I think a more constructive approach to identifying when a relationship exists between data would be to not RIP correlation. Despite some downsides, it still has its place. Instead, please consider the benefits of using multiple scores that measure relatedness between data when working on your data science projects.
While Pearson correlation measures linear relationships between data, their are several other correlation measures that do not make that assumption and should be examined before abandoning sound mathematical/statistical methods. Spearman correlation measures rank correlation (i.e., does not measure linear relationship) and Kendall's tau (and several variants of it such as Goodman and Kruskal's gamma) measures ordinal association between data with a non-parametric construction. It would be interesting to see how these other correlation measures stack up against PPS in the canonical "0 correlation" scenarios.
Also, on a slightly different topic: One inherent benefit of PPS that its authors have not taken advantage of is its ability to easily be extended to measure predictive power of combinations of features (i.e., interaction terms).

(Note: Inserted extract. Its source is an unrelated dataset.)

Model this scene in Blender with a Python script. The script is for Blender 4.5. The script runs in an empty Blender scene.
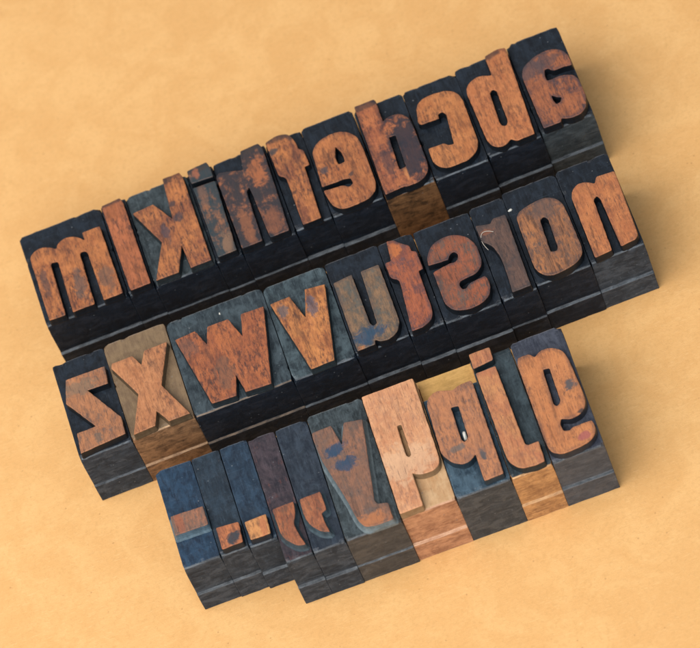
import bpy, bmesh, math, random
from mathutils import Vector, Matrix, noise
from mathutils.geometry import tessellate_polygon

# ------------------------------------------------------------------ measured layout, millimetres
CAM_R = [[0.9333198, -0.2791171, -0.2258491], [-0.3574309, -0.7818842, -0.510784], [-0.0340193, 0.5574503, -0.829513]]
CAM_C = [116.341, -634.895, 980.688]
CAM_F = 4500.087995774947
ROWS = {1: [1.9484, 42.6663, 0.0085], 2: [0.0, 0.0, 0.0], 3: [16.8893, -41.9833, -0.0143]}
BLOCKS = [
 ('m',1,0,23.1,0,30.82,[([(1.38,0.77),(5.95,0.5),(6.21,17.22),(6.66,17.84),(8.16,17.42),(8.26,16.25),(7.92,0.5),(14.08,0.5),(14.43,17.23),(15.04,17.68),(16.21,17.22),(16.44,16.14),(16.63,0.5),(22.03,0.5),(21.67,23.36),(16.72,23.4),(16.71,20.81),(15.66,22.18),(13.8,23.56),(11.43,23.8),(9.55,22.83),(8.85,21.45),(7.99,22.34),(6.07,23.5),(3.89,23.7),(2.22,22.77),(1.44,21.67)],[])]),
 ('l',1,23.1,7.15,-0.3,30.82,[([(0.55,29.38),(5.95,29.77),(6.37,27.93),(6.59,0.5),(0.91,0.5)],[])]),
 ('k',1,30.25,17.39,-0.5,30.82,[([(11.1,30.67),(15.89,30.67),(16.38,28.89),(16.45,0.5),(10.63,0.5),(10.28,8.29),(7.27,0.53),(0.98,0.72),(5.56,11.52),(0.69,23.63),(6.67,23.98),(10.25,17.35)],[])]),
 ('i',1,47.64,7.27,-0.6,30.82,[([(0.57,30.22),(6.19,30.67),(6.76,28.74),(6.76,25.36),(0.64,25.82)],[]),([(0.67,24.22),(6.86,23.92),(6.11,0.5),(0.91,0.5)],[])]),
 ('h',1,54.91,14.99,-0.8,30.82,[([(8.36,30.1),(13.6,30.36),(14.34,28.36),(13.59,0.5),(8.17,0.5),(7.6,15.99),(7.43,18.14),(6.4,16.96),(6.08,0.5),(0.32,0.5),(0.12,25.29),(1.36,26.0),(7.38,24.0)],[])]),
 ('f',1,69.9,10.28,-0.8,30.82,[([(0.34,29.63),(4.03,30.67),(7.11,29.6),(8.03,25.91),(8.04,23.92),(9.21,23.11),(9.42,17.8),(7.99,17.74),(7.49,0.5),(2.39,0.5),(2.43,16.71),(0.76,17.85)],[])]),
 ('e',1,80.18,14.6,-1.0,31.3,[([(0.23,9.68),(0.89,21.12),(2.08,23.03),(4.5,24.35),(8.27,24.77),(11.53,23.54),(13.5,20.74),(13.9,16.83),(13.85,5.02),(13.12,2.68),(10.93,0.79),(7.55,0.5),(3.61,0.5),(1.36,2.2),(0.46,5.8),(0.23,8.36),(5.66,7.72),(6.91,6.58),(8.13,7.27),(8.07,9.02),(6.6,9.48)],[[(7.12,20.35),(7.69,18.93),(8.17,17.85),(8.19,14.63),(6.34,14.53),(6.17,16.84)]])]),
 ('d',1,94.78,13.86,-1.5,30.82,[([(0.8,30.67),(2.38,30.67),(6.37,30.67),(6.67,29.97),(6.53,22.78),(8.34,23.65),(11.48,23.38),(13.17,21.06),(13.61,18.09),(13.61,4.67),(12.67,2.02),(10.27,0.5),(6.78,0.5),(5.4,0.84),(0.32,0.5)],[[(6.55,17.3),(8.32,17.18),(7.97,6.49),(6.13,6.39)]])]),
 ('c',1,108.64,15.07,-1.6,30.82,[([(2.19,23.25),(3.93,24.91),(7.13,25.46),(11.37,24.8),(13.6,22.96),(14.37,20.33),(14.08,5.57),(13.01,3.14),(10.21,1.29),(4.21,1.24),(2.09,2.75),(1.08,4.95),(1.26,9.3),(5.73,9.11),(6.39,8.05),(7.99,7.78),(8.9,17.75),(8.04,18.82),(6.88,18.58),(6.71,17.17),(1.74,17.39),(1.21,18.24)],[])]),
 ('b',1,123.71,15.11,-1.0,30.82,[([(8.99,29.93),(12.82,30.67),(14.79,30.12),(14.86,28.65),(13.49,0.81),(8.31,0.7),(7.2,1.92),(4.86,0.5),(2.54,1.35),(1.27,3.86),(0.93,20.68),(1.39,22.47),(3.14,24.12),(5.72,24.62),(8.82,23.36)],[[(6.57,18.19),(7.61,18.93),(8.44,18.13),(8.22,7.68),(7.43,6.48),(6.45,6.81),(6.11,7.96)]])]),
 ('a',1,138.82,14.73,-0.3,31.5,[([(0.89,18.64),(1.89,21.17),(5.74,23.31),(9.93,23.77),(12.77,22.63),(14.34,20.09),(14.28,16.35),(11.62,16.8),(8.97,16.69),(8.2,17.98),(7.15,18.09),(6.54,16.63),(6.61,14.44),(7.76,14.28),(10.86,14.52),(13.61,13.17),(14.48,11.0),(14.46,5.03),(13.14,1.71),(11.22,0.5),(8.39,0.5),(6.3,1.57),(5.86,0.5),(1.02,0.59)],[[(6.18,9.56),(7.22,8.46),(8.42,7.88),(7.66,6.46),(6.57,6.29),(6.13,7.6)]])]),
 ('z',2,0,14.34,0.1,30.82,[([(2.63,23.87),(13.49,23.65),(12.97,18.26),(7.34,18.38),(13.66,7.02),(13.42,1.72),(0.92,0.82),(1.47,7.09),(6.7,7.06),(1.01,16.9)],[])]),
 ('x',2,14.34,17.24,0,31.3,[([(1.09,23.57),(6.84,23.55),(8.45,20.0),(10.19,23.76),(16.62,23.8),(11.73,11.74),(16.54,0.5),(10.75,0.5),(8.46,4.86),(7.09,0.77),(0.98,0.52),(5.34,11.74),(0.66,22.26)],[])]),
 ('w',2,31.58,26.9,-0.4,31.1,[([(1.42,23.75),(7.12,24.21),(8.93,18.91),(10.46,24.1),(16.18,24.0),(18.35,17.44),(19.75,24.02),(26.0,23.71),(21.45,0.5),(14.54,0.9),(13.58,6.76),(12.01,0.91),(5.39,1.25)],[])]),
 ('v',2,58.48,17.28,-0.7,30.82,[([(0.83,23.83),(6.21,23.97),(8.45,16.09),(10.59,24.33),(16.0,23.64),(11.81,0.66),(5.36,0.5)],[])]),
 ('u',2,75.76,14.77,-0.6,30.82,[([(0.76,22.83),(6.05,23.34),(6.18,7.01),(6.86,6.0),(7.9,6.46),(8.42,23.2),(13.46,23.26),(13.55,4.57),(12.27,1.89),(10.1,0.55),(7.39,0.62),(6.0,1.86),(5.75,0.59),(0.71,0.5)],[])]),
 ('t',2,90.53,9.5,-1,30.82,[([(2.65,29.56),(4.66,29.01),(6.24,27.08),(7.85,25.85),(7.85,23.94),(9.06,23.38),(9.11,17.51),(7.79,17.31),(7.67,4.74),(6.92,2.14),(4.42,0.67),(0.81,0.68),(2.37,16.97),(0.35,18.37),(0.34,23.27),(2.05,23.29)],[])]),
 ('s',2,100.03,15.63,-1.2,30.82,[([(1.04,17.9),(1.34,20.38),(3.23,23.31),(6.18,24.57),(9.68,24.38),(12.65,22.52),(14.4,19.33),(14.5,14.05),(13.68,11.83),(12.0,10.48),(8.57,10.17),(7.18,9.87),(6.73,8.66),(7.26,7.24),(8.31,7.23),(9.31,8.41),(13.83,8.83),(14.32,7.29),(13.92,4.18),(12.22,1.91),(8.96,0.84),(5.19,1.26),(2.73,2.76),(1.59,5.38),(1.56,12.22),(1.6,15.51),(6.56,16.3),(7.63,15.95),(8.84,16.67),(9.23,18.15),(8.39,19.25),(7.17,18.87),(6.44,17.54)],[])]),
 ('r',2,115.66,9.57,-0.7,30.82,[([(0.32,23.74),(4.15,22.77),(5.16,24.08),(8.62,23.8),(8.28,0.5),(3.17,0.5),(3.58,6.18),(3.58,12.32),(2.52,16.37),(0.35,18.47)],[])]),
 ('o',2,125.23,14.98,-0.3,31.3,[([(1.39,20.87),(2.27,22.38),(5.0,23.51),(9.91,24.09),(12.58,22.6),(13.88,20.56),(14.12,18.29),(14.38,5.33),(13.7,3.28),(12.01,1.7),(8.97,0.75),(4.58,0.5),(2.34,1.94),(1.07,4.64),(1.09,6.75)],[[(6.93,17.91),(8.09,18.47),(8.91,17.37),(8.61,8.0),(7.93,7.13),(6.51,7.55)]])]),
 ('n',2,140.22,14.68,0,31.35,[([(1.6,20.68),(2.38,22.47),(4.02,23.87),(6.51,23.66),(8.48,22.11),(9.55,23.92),(14.37,23.59),(14.43,22.36),(13.86,2.66),(12.91,1.45),(8.74,1.07),(8.37,16.79),(7.89,18.31),(6.67,17.58),(6.21,0.99),(1.45,0.62)],[])]),
 ('hyphen',3,0,9.88,0,30.8,[([(0.83,15.36),(9.53,15.0),(9.45,9.35),(0.69,9.52)],[])]),
 ('period1',3,9.88,7.61,-0.2,31.0,[([(1.11,7.7),(7.11,7.15),(6.64,1.16),(1.08,1.1)],[])]),
 ('period2',3,17.49,7.58,-0.8,31.6,[([(0.83,6.97),(6.62,7.15),(6.36,1.29),(1.03,1.36)],[])]),
 ('comma1',3,25.07,7.28,-8.7,38.9,[([(0.91,15.59),(6.62,15.73),(6.3,12.19),(4.95,9.67),(5.46,5.72),(6.31,2.59),(4.15,3.07),(2.01,5.64),(1.07,7.79)],[])]),
 ('comma2',3,32.35,8.65,-8.7,38.9,[([(0.85,15.62),(6.51,15.74),(6.64,10.06),(5.17,9.58),(5.25,6.46),(5.78,3.59),(3.74,4.46),(1.74,6.85),(0.8,9.67)],[])]),
 ('y',3,41.0,14.97,-8.5,39.1,[([(0.26,32.66),(5.49,32.89),(6.68,26.42),(8.76,32.43),(13.57,31.43),(10.12,7.56),(10.55,6.41),(13.17,5.6),(13.19,0.5),(7.93,0.5),(5.67,1.31),(4.42,4.26),(3.77,9.38),(0.4,24.63),(0.12,31.34)],[])]),
 ('q',3,55.98,14.53,-8.2,37.7,[([(0.12,37.41),(14.04,37.48),(13.92,12.54),(13.55,10.92),(12.02,9.58),(9.13,9.48),(7.45,9.98),(6.31,10.91),(6.26,0.99),(0.12,0.89)],[[(6.38,25.65),(7.52,25.61),(7.47,16.21),(6.79,15.6),(6.22,16.52)]])]),
 ('p',3,70.51,14.66,-8.2,38.4,[([(0.65,28.16),(1.13,29.54),(2.39,30.81),(4.28,31.35),(8.26,29.84),(9.47,30.68),(13.19,30.88),(13.5,29.74),(13.36,1.65),(8.18,1.46),(8.23,9.85),(6.85,8.45),(4.49,8.12),(2.24,9.52),(0.15,12.85)],[[(6.23,25.2),(8.16,24.99),(7.97,15.1),(6.78,14.18),(6.14,14.99)]])]),
 ('j',3,85.16,10.94,-8.3,38.5,[([(0.48,38.35),(6.1,38.35),(5.9,34.37),(0.35,33.83)],[]),([(0.54,32.29),(5.86,32.34),(6.19,7.64),(6.74,6.96),(9.62,7.06),(9.43,0.93),(6.5,0.64),(3.25,1.15),(1.26,3.33),(0.68,5.79)],[])]),
 ('g',3,96.1,13.83,-8.3,38.5,[([(0.12,30.54),(0.86,32.25),(3.95,32.27),(4.95,30.78),(6.57,32.04),(9.42,31.93),(11.93,30.14),(12.77,27.27),(13.32,14.37),(12.58,11.77),(10.89,10.27),(8.05,9.7),(5.83,10.89),(5.17,9.61),(5.4,7.28),(6.96,6.83),(7.71,7.4),(12.86,7.49),(13.24,5.68),(12.73,3.45),(10.66,1.68),(6.88,1.09),(2.88,1.03),(0.56,2.7),(0.12,6.36),(0.12,18.35),(0.12,21.7)],[[(5.8,26.45),(7.45,26.19),(7.24,15.66),(6.01,14.76),(5.31,15.6)]])]),
]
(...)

The decision tree model used under the hood already supports multiple input features so why not allow "x" to be "x's"? Traditional correlation measures (that I mention above) require the user to assume the form of the interaction between features (is it x1 * x2? x1 / x2? etc.) in order to test the relationship while an extended PPS would not require that assumption. I think this is a very powerful use case for PPS despite its challenge of being visualized in a traditional correlation matrix format.
Sorry for the rant. I do not mean to disparage PPS and the work the authors have done. I think it does have its merits as a practical solution to real world data science problems that we are all facing in our work and with some improvements it can be even more useful.